Allow editing on Consent records

There absolutely must be more granular access to the security settings of the new consent opt-in records. Nobody has the ability to edit a record (not even an admin) and mistakes do happen regularly. The only option is to delete the record and then create another one, BUT only supervisors can delete but it's not supervisors entering the records.

This is causing  a HUGE problem in our organisation and the whole consent process is proving completely unworkable because of it,

  • Guest
  • Mar 15 2018
  • Attach files
  • Jarod Bonino commented
    October 05, 2018 11:28

    lrooney - This is not definitely not how we intended for Consent records to be used. They are expected to be a running, comprehensive history of opt-ins and opt-outs for a donor, including multiple elections for the same Channel/Category over time. The entire reason they tie to (trigger) Solicit Code assignments is to give you an easy way to see the “Current State) of their communication preferences.

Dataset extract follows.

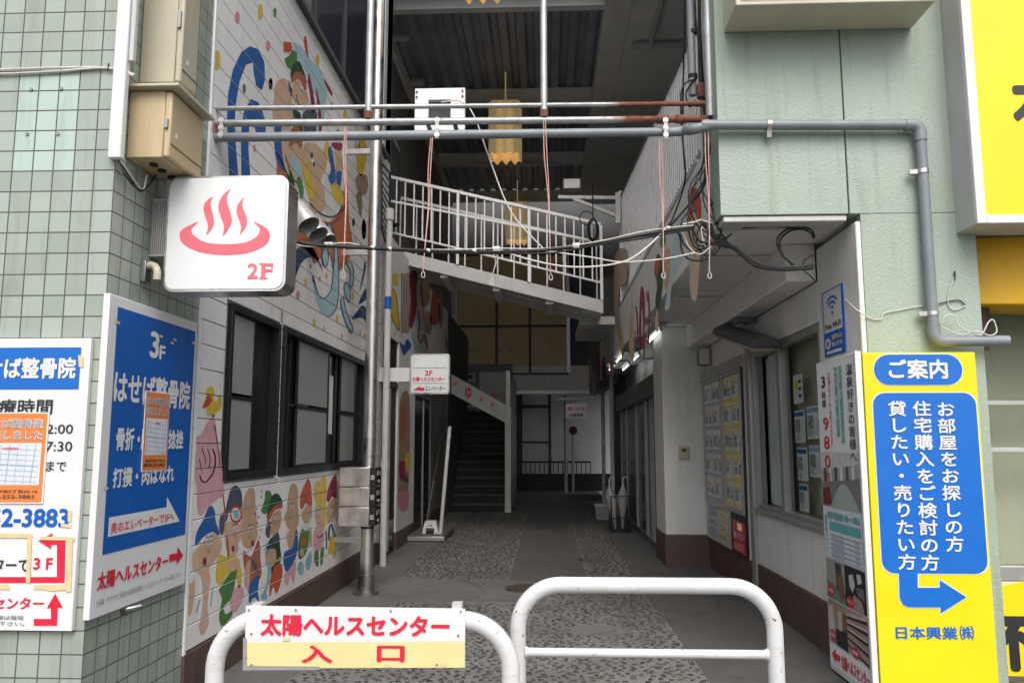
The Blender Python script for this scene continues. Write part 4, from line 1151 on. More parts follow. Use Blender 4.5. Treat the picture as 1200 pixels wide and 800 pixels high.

    I would recoccomend changing your current process to leave “old Consent” records as is and look for Solicit Codes to track how many people are currently opted in vs not. 

  • Guest commented
    October 05, 2018 10:26

    When someone updates their consent we record the change as an action, delete the consent record and add a new one so it would be much easier if we could just update the existing consent record. We only want each person to have one consent record per channel as it was messing up queries when we were trying to report on how many people had opted-in / -out of a particular channel, they were appearing in results even if it is an "old" consent record.

  • Jarod Bonino commented
    October 04, 2018 13:58

    Hey David,

    Thanks so much for submitting this idea. I wanted to point out that the lack of an Edit option for Consent was intentional. In may cases these records are used as an "audit trail" and we didn't wan them to be easily edited in fear that any external audit might consider the trail insufficient if the historical records could be edited on a whim.


    We certainly didn't intend to punish users for data entry mistakes, but there is a fine line between making it easy and making it "too easy".